To simplify this equation into a polynomial equation, we’d have to square both sides $3$ times as after the first squaring, there’d be $2$ terms in the square root on both the sides which initiates the need to square a second time so that there is only one square root term. There are $3$ possibilities for rearrange the above equation for squaring, namely

$(1) $$\sqrt t+\sqrt{t-1}=\sqrt{5t+1}-\sqrt{t-2}$$ $

$(2) $$\sqrt t+\sqrt{t-2}=\sqrt{5t+1}-\sqrt{t-1}$$ $

$(3) $$\sqrt{t-1}+\sqrt{t-2}=\sqrt{5t+1}-\sqrt t$$ $

Possibility $(1)$ would be the most convenient one since $0+(-1)=1-2$, so on the first squaring, there would be only a term in $t$ left besides the square roots, which is the easiest to square once again as there is no constant term.

$$\sqrt t+\sqrt{t-1}=\sqrt{5t+1}-\sqrt{t-2}$$ $$\implies 2t\cancel{-1}+2\sqrt{t(t-1)}=6t\cancel{-1}-2\sqrt{(t-2)(5t+1)}$$ $$\implies 2t=\sqrt{t(t-1)}+\sqrt{(t-2)(5t+1)}$$ $$\implies -t^2+5t+1=\sqrt{t(t-1)(t-2)(5t+1)}$$ $$\implies 4t^4-4t^3-16t^2-8t-1=0$$

Wolfram Alpha gives a really messy solution in terms of nested radicals and complex numbers, the solution being $x\approx-2.7391$.

P.S. if the original equation contained $|x|$ instead of $x$, the equation can be factorized easily for $x\le-2$ as well.
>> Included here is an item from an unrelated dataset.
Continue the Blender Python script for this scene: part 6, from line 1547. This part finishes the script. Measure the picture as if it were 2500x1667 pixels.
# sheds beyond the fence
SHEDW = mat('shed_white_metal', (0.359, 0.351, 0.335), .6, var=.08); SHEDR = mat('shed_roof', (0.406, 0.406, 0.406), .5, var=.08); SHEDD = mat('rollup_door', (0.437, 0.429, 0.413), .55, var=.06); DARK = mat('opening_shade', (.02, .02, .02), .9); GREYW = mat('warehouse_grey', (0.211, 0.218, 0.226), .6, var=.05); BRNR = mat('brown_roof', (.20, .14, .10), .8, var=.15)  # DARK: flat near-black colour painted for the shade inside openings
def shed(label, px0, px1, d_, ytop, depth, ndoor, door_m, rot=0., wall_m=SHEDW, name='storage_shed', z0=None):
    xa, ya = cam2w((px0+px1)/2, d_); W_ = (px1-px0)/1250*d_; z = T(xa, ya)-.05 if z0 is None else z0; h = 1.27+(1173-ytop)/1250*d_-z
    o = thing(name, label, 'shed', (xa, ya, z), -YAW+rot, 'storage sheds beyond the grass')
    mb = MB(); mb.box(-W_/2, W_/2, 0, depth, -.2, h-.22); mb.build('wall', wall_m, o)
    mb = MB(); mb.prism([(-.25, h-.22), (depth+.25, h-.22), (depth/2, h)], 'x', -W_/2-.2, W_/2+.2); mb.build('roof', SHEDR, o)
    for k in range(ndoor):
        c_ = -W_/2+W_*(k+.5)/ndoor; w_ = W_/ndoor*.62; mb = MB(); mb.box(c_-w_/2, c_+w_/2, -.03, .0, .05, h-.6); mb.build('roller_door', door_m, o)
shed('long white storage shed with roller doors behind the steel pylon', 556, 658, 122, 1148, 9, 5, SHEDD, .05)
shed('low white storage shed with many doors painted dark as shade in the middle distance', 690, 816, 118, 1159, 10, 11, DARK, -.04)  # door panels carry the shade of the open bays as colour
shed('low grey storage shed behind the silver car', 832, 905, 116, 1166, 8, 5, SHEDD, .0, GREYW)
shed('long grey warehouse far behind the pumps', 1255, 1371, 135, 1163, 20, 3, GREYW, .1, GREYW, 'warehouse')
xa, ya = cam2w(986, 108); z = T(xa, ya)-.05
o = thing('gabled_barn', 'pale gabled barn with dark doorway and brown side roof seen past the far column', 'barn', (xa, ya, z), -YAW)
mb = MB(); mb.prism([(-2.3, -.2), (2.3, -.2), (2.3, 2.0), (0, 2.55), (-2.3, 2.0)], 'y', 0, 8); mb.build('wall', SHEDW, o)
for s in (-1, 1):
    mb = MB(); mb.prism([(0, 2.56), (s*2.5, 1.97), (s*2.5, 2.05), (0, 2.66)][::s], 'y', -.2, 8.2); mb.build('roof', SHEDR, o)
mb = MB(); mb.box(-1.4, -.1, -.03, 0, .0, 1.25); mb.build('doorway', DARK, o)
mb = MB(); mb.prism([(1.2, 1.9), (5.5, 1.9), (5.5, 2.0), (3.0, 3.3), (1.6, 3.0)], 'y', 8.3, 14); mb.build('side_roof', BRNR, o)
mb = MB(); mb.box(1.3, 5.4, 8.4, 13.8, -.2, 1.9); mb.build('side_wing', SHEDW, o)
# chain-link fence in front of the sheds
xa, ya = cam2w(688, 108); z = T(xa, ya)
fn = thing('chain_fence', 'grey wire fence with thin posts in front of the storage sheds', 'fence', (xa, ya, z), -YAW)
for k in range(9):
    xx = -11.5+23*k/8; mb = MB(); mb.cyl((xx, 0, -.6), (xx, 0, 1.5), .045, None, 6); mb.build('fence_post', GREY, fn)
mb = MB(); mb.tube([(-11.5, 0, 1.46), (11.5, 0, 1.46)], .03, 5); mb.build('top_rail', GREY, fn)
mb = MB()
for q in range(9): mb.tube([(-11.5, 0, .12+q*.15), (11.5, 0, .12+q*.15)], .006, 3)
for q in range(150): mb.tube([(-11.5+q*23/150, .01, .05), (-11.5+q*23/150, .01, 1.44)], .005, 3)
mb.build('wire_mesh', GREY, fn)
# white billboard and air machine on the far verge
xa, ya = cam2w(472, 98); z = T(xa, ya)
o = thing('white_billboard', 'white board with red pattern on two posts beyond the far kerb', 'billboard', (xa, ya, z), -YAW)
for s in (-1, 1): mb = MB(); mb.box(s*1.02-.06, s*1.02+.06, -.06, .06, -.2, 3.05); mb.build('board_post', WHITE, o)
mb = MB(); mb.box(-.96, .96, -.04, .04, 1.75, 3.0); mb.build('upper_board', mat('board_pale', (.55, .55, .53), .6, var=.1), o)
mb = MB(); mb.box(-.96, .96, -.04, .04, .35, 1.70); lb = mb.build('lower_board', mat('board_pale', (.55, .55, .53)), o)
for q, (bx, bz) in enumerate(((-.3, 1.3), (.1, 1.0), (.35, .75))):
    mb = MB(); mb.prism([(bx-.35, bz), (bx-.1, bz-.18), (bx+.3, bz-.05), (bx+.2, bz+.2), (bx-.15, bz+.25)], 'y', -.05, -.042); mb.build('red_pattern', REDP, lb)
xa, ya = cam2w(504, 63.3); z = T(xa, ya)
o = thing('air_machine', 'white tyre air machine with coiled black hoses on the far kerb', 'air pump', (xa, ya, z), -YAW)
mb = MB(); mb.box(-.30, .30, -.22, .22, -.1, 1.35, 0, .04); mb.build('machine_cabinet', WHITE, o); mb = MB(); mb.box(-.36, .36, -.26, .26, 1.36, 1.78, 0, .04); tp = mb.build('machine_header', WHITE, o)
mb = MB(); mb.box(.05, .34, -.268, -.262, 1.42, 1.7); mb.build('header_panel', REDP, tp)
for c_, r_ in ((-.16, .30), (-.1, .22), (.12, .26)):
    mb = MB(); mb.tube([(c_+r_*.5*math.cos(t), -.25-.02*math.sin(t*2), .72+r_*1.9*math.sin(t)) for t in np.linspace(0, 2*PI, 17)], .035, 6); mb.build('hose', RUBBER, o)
But then, no solution would exist for $x\le-2$. I leave this exercise to you.

On simplification, we’d be left with $$\sqrt{-x-1}+\sqrt{-x-2}=0$$

Answer 5

We have $x\ge0$. Dividing by the right hand side we have $$\sqrt{\frac{x}{x+7}}+\sqrt{\frac{x+1}{x+7}}+\sqrt{\frac{x+2}{x+7}}=1.$$ Note that the left is monotonic, so there is at most one solution. Further note that $1/24$ is a solution. Therefore it is the only solution.